I could have used a missionary on Monday night, when I was tackling the plumbing in my bathroom sink.
I could have used a missionary last time I walked to The Store and bought more groceries than I should have, considering I didn’t have the car to offload them into and Basil was too small to strap one on her back.
I probably could have used a missionary when I was painting the den, and I know I could have used a missionary the last time I moved the TV armoire.
A missionary or two would have been immensely helpful the last time Basil bolted in a snowstorm and I trudged through the neighborhood looking for her.
If I had a missionary with a ladder, I’d be thrilled because I could get my exterior windows clean.

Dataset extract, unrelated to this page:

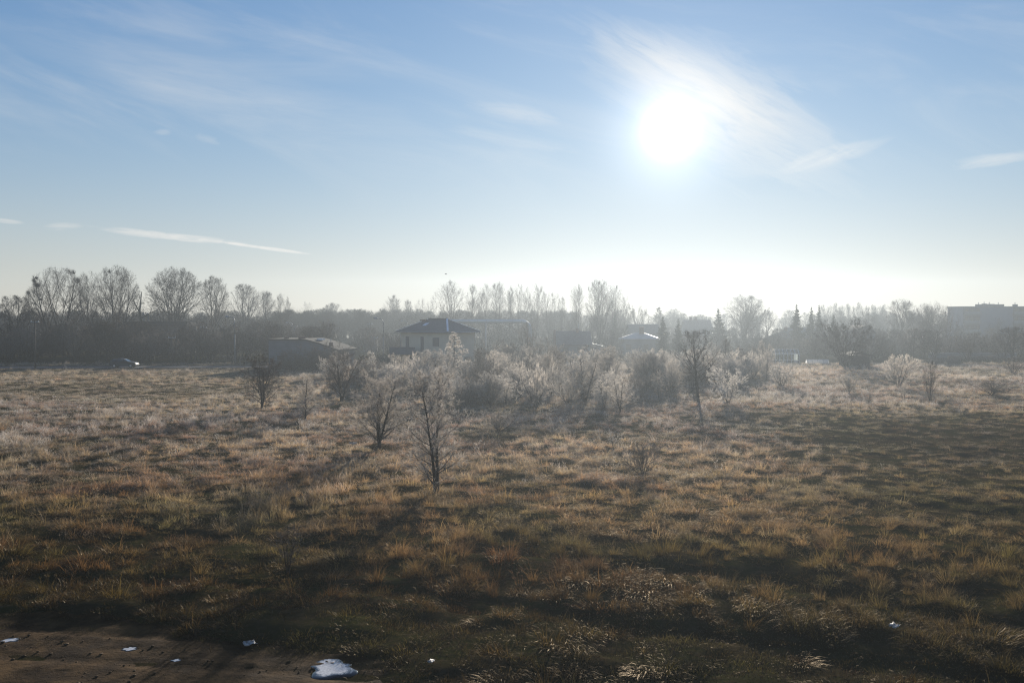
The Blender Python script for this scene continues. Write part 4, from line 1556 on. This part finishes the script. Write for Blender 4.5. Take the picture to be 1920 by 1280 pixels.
gable('bungalow', 'low dark bungalow with one stout chimney left of the three spruces', 1470, 262, 12, 6.5, 7, 2.9, 4.9, M['grey_wall'], M['roof'], [(.4, -.2, .8, 4.6, 5.7)], hipped=True)
gable('bungalow', 'wide low roofed house in front of the three spruces', 1508, 275, -6, 9.5, 8, 3.0, 5.3, M['grey_wall'], M['roof'], [])
x, y, z = place(1120, 214)
s_ = empty('lean_to', (x, y, z))
tag(s_, 'small white frosted lean-to roof at the right of the pitched roof house', 'shed')
MB().box(-1.0, 1.0, -1.5, 1.5, 0, 2.15).build('wall', M['grey_wall'], s_)
rm = MB()
rm.prism([(-1.3, 2.75), (1.2, 2.2), (1.2, 2.36), (-1.3, 2.91)], -1.8, 1.8)
rm.build('roof', M['frost_roof'], s_)

# building with an arched roof
x, y, z = place(1612, 236)
s_ = empty('arched_barn', (x, y, z))
tag(s_, 'barn with an arched roof half hidden behind the dark spreading tree', 'barn')
MB().box(-2.3, 2.3, -4, 4, 0, 4.6).build('wall', M['grey_wall'], s_)
arc = [(-2.5 + 5.0 * i / 10, 4.6 + 3.0 * math.sin(math.pi * (0.12 + 0.76 * i / 10)) - 1.1) for i in range(11)]
MB().prism([(a, b) for a, b in arc] + [(2.5, 4.603), (-2.5, 4.603)], -4.2, 4.2).build('roof', M['roof_felt'], s_)

# low shed
x, y, z = place(1603, 174)
s_ = empty('garden_shed', (x, y, z), math.radians(6))
tag(s_, 'low dark garden shed with a frosted roof edge below the dark tree', 'shed')
for k in range(22):
    MB().box(-2.2 + k * .2, -2.2 + k * .2 + .185, -1.4, -1.36, 0, 2.0).build('plank', M['wood'], s_)
MB().box(-2.2, 2.2, -1.355, 1.4, 0, 2.0).build('wall', M['wood'], s_)
rm = MB()
rm.prism([(-2.5, 1.98), (0, 2.5), (2.5, 1.98), (2.5, 2.1), (0, 2.62), (-2.5, 2.1)], -1.7, 1.7)
rm.build('roof', M['roof_felt'], s_)

# greenhouse
x, y, z = place(1471, 186)
g_ = empty('greenhouse', (x, y, z), math.radians(-5))
tag(g_, 'small glass greenhouse with white frame behind the round frosted shrub', 'greenhouse')
fr = MB()
Lg, Wg, He, Hr = 5.0, 2.6, 1.75, 2.55
for k in range(8):
    px_ = -Lg / 2 + Lg * k / 7
    fr.bar((px_, -Wg / 2, 0), (px_, -Wg / 2, He), .06)
    fr.bar((px_, Wg / 2, 0), (px_, Wg / 2, He), .06)
    fr.bar((px_, -Wg / 2, He), (px_, 0, Hr), .06)
    fr.bar((px_, Wg / 2, He), (px_, 0, Hr), .06)
for yy, zz in ((-Wg / 2, He), (Wg / 2, He), (0, Hr), (-Wg / 2, .55)):
    fr.bar((-Lg / 2, yy, zz), (Lg / 2, yy, zz), .07)
fr.build('frame', M['white'], g_)
MB().box(-Lg / 2, Lg / 2, -Wg / 2 + .04, -Wg / 2 + .10, 0, .52).build('base_wall', M['wood'], g_)
for k in range(7):
    xa, xb = -Lg / 2 + Lg * k / 7 + .04, -Lg / 2 + Lg * (k + 1) / 7 - .04
    MB().box(xa, xb, -Wg / 2 - .01, -Wg / 2 + .01, .6, He - .05).build('pane', M['gh_glass'], g_)
    p = MB()
    p.poly([(xa, -Wg / 2 + .03, He + .03), (xb, -Wg / 2 + .03, He + .03), (xb, -.05, Hr - .01), (xa, -.05, Hr - .01)])
    p.build('roof_pane', M['gh_glass'], g_)
MB().box(1.5, 2.2, -Wg / 2 - .07, -Wg / 2 - .03, .05, 1.7).build('door', M['plastic'], g_)

# low white plastic tunnel right of the greenhouse
x, y, z = place(1533, 184)
t_ = empty('plant_tunnel', (x, y, z), math.radians(-3))
tag(t_, 'low white plastic plant tunnel right of the greenhouse', 'plant tunnel')
arc = [(-.7 + 1.4 * i / 8, .75 * math.sin(math.pi * i / 8)) for i in range(9)]
cv = MB()
for i in range(8):
    (a, b), (c, d_) = arc[i], arc[i + 1]
    cv.poly([(-2, a, b), (2, a, b), (2, c, d_), (-2, c, d_)])
cv.build('cover', M['plastic'], t_)
for k in range(5):
    MB().tube([(-2 + k, a * 1.02, b * 1.02 + .01) for a, b in arc], .025, 5).build('hoop', M['galv'], t_)

# apartment block
x, y, z = place(1872, 315)
a_ = empty('apartment_block', (x, y, z), math.radians(-2))
tag(a_, 'pale grey flat-roofed apartment block at the right edge', 'building')
BW, BD, BH = 27.0, 12.0, 11.3
MB().box(-BW / 2, BW / 2 + 20, -BD / 2, BD / 2, 0, BH).build('wall', M['pale_wall'], a_)
MB().box(-BW / 2 - .15, BW / 2 + 20.15, -BD / 2 - .15, BD / 2 + .15, BH + .003, BH + .32).build('parapet', M['concrete'], a_)
for x0, x1 in ((-13.4, -8.3), (1.8, 7.4), (9.0, 14.6), (18.5, 24.0)):
    for fl in range(4):
        z0 = .7 + fl * 2.8
        lg = MB().box(x0, x1, -BD / 2 - .04, -BD / 2 + .01, z0, z0 + 2.3).build('loggia', M['loggia'], a_)
        bal = MB().box(x0 - .05, x1 + .05, -BD / 2 - .9, -BD / 2 - .045, z0 - .12, z0).box(x0 - .05, x1 + .05, -BD / 2 - .95, -BD / 2 - .88, z0 + .003, z0 + .9)
        bal.build('balustrade', M['concrete'], lg)
        for k in range(3):
            wx = x0 + .5 + k * (x1 - x0 - 1.6) / 2
            MB().box(wx, wx + 1.0, -BD / 2 - .06, -BD / 2 - .043, z0 + .7, z0 + 2.0).build('pane', M['glass'], lg)
for vx, vw, vh in ((-6.5, 1.6, .7), (-4.8, 1.0, .9), (-3.2, 2.6, .8), (-.4, 3.0, .7), (4.8, 1.0, .7), (9.8, 3.4, .8), (16, 2, .8)):
    v = MB().box(vx - vw / 2, vx + vw / 2, -1.5, 0, BH + .1, BH + .3 + vh)
    v = v.build('roof_vent', M['concrete'], a_)
    MB().tube([(vx, -.7, BH + .3 + vh), (vx, -.7, BH + .9 + vh)], .1, 6).build('vent_pipe', M['galv'], v)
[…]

Maybe Sister Evita and her companion were going about this whole thing the wrong way. Maybe instead of calling on people who hadn’t asked to see them, they should focus on converting the Mary Kay crowd. Mary Kay women are the most persuasive, persistent women I’ve ever met in my life, and they sway even the most intelligent women over to their way of thinking. I personally fell prey to the free facial in my thirties and paid over $160 for a face cream actually believing it was going to make me look twenty-five again, possibly even as young as twelve if I applied too much, too often. Maybe Mary Kay and the Mormon Church could join forces, even if there would be a few differences in operations once that was accomplished. You’d see less bicycles and more pink cadillacs (but only for the most successful missionaries, and the car would be subject to repossession if their success records slipped). They’re both, if you think about it, big believers in not smoking, and the powers of liberal doses of Vitamin C.
If I don’t manage to lose that bookmarker, I might just give Sister Evita a call some day, and present my idea.